Le stop over, initialement non programmé, du président Macron à Riyad, dans la soirée du 9 novembre 2017, montre à quel point la crise au Proche-Orient a atteint un seuil critique.
L’avenir du Liban est tout simplement en jeu. L’entretien du président Macron avec le prince héritier Mohammed Ben Salman a confirmé les alertes faites, lors des récentes visites officielles à Paris, du président Michel Aoun et du premier ministre Saad Hariri.
Question de survie
La défaite de Daesch en Syrie et en Irak est aussi la victoire de l’Iran et du chiisme sur le wahabbisme. L’Arabie Saoudite et sa coalition sunnite est désormais menacée par l’Arc chiite qui va de l’Iran au Hezbollah libanais en passant par l’Irak, les Houthis du Yémen, la Syrie de Bachar et une partie du Hamas palestinien. Le missile balistique venant du Yémen, intercepté près de Riyad, a été catalogué comme un acte de guerre. Une réplique de la coalition menée par l’Arabie saoudite était donc inévitable. Après le conflit avec le Qatar, suspecté d’être trop accommodant avec l’Iran, la destabilisation du Liban est désormais à l’ordre du jour de l’Arabie Saoudite et de ses alliés, notamment les Émirats Arabes Unis, le Bahrein et le Koweït.

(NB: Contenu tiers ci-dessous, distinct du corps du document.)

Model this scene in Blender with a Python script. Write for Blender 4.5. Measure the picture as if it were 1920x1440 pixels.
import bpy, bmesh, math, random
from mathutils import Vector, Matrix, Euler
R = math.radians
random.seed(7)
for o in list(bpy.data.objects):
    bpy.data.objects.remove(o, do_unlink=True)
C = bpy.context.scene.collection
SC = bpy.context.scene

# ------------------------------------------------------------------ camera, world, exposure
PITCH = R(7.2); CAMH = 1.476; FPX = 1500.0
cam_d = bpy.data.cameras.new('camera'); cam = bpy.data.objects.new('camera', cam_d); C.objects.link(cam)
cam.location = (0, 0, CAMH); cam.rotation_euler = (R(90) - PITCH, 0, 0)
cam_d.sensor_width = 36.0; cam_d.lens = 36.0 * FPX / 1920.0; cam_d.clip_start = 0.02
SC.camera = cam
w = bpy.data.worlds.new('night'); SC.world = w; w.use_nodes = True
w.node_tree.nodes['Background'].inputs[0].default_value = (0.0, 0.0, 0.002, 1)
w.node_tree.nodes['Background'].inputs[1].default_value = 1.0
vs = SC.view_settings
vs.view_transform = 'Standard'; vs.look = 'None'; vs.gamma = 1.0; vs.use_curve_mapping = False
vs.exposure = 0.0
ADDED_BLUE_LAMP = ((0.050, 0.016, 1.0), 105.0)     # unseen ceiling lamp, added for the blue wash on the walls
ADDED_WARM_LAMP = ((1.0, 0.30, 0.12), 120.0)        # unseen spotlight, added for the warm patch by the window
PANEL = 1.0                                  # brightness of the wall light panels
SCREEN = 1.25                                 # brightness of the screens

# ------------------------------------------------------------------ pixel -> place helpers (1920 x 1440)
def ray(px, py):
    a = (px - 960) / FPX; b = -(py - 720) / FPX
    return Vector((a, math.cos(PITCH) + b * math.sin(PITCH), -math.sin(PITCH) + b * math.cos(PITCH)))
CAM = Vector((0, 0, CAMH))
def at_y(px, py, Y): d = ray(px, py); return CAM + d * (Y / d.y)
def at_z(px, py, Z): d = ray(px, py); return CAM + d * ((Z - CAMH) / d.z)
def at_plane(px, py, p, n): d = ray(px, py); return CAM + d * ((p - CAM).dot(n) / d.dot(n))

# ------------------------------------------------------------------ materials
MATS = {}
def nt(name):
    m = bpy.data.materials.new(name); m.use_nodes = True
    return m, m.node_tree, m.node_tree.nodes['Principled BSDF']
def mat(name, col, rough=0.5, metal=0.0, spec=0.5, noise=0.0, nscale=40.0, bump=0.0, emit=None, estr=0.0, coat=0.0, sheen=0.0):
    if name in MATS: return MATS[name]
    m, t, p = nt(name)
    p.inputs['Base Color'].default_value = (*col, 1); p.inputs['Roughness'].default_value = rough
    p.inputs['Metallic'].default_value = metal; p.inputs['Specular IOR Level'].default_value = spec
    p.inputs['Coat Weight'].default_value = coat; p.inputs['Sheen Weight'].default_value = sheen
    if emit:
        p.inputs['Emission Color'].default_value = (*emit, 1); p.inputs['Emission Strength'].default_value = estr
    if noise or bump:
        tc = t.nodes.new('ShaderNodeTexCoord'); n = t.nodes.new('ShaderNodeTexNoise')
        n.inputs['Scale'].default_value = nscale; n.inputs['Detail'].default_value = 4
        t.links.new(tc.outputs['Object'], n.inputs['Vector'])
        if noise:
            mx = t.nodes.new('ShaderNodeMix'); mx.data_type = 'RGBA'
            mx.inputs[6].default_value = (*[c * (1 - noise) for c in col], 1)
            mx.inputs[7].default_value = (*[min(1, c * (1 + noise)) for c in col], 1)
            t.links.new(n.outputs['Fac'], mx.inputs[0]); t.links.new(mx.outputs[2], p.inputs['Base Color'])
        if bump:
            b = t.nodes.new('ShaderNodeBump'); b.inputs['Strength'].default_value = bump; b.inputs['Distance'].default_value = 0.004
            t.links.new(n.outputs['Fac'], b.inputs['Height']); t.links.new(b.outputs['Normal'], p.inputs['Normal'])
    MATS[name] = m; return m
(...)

Le rappel à Riyad du sunnite Saad Hariri, qui a la double nationalité saoudienne et libanaise, et sa démission du poste de Premier ministre, constitue la première initiative saoudienne. Elle a été suivie par les injonctions de l’Arabie Saoudite et de ses alliés de fuir le Liban pour leurs ressortissants et leurs capitaux.
Le scénario mené envers le Qatar est repris afin de punir le Hezbollah et le régime libanais, jugés trop favorable à Bachar et à l’Iran. Le Liban n’est pas le Qatar. L’importation du conflit sunnite/ chiite au Liban est un danger majeur, pas seulement pour le Proche-Orient. Le Secrétaire général de l’Onu et le Secrétaire d’Etat américain l’ont bien compris, en lançant des appels à la retenue. Va-t-on laisser l’Arabie Saoudite et ses alliés ranimer les violents antagonismes libanais ?
En état d’alerte maximum
La situation au Liban ne saurait laisser les français indifférent. Le président français, Emmanuel Macron, a immédiatement envoyé à Riyad son conseiller diplomatique adjoint et ancien collègue à l’ENA, spécialiste du Proche -Orient, Aurélien Lechevalier. Le Quai d’Orsay avec à la manoeuvre le ministre Jean-Yves Le Drian, fin connaisseur des monarchies du Golfe, et son directeur de cabinet, Emmanuel Bonne, ancien ambassadeur au Liban, ont mobilisé tous leurs réseaux. Sur place, à Beyrouth, l’ambassadeur Bruno Foucher est en contact permanent avec le président Aoun. Cet ancien ambassadeur de France à Téhéran, est probablement l’un des meilleurs spécialistes du conflit entre les sunnites et les chiites.
Le prince héritier, Mohammed Ben Salman est un peu le Macron saoudien. Âgé de 32 ans, il n’était pas dans la ligne directe de succession de son vieux père. La désignation de ce prince impétueux, audacieux, réformateur a constitué une surprise. Depuis qu’il est devenu l’homme fort du régime, il ne cesse de surprendre pour réformer la société saoudienne. Le statut de la femme, les purges dans les cercles conservateurs, la lutte contre la corruption, les réorientations de l’économie, la tolérance zéro envers les djihadistes et l’Iran, son aspect belliqueux envers les ennemis de son pays caractérisent sa gouvernance.
Comme le Prince ne semble douter de rien, on peut craindre le pire.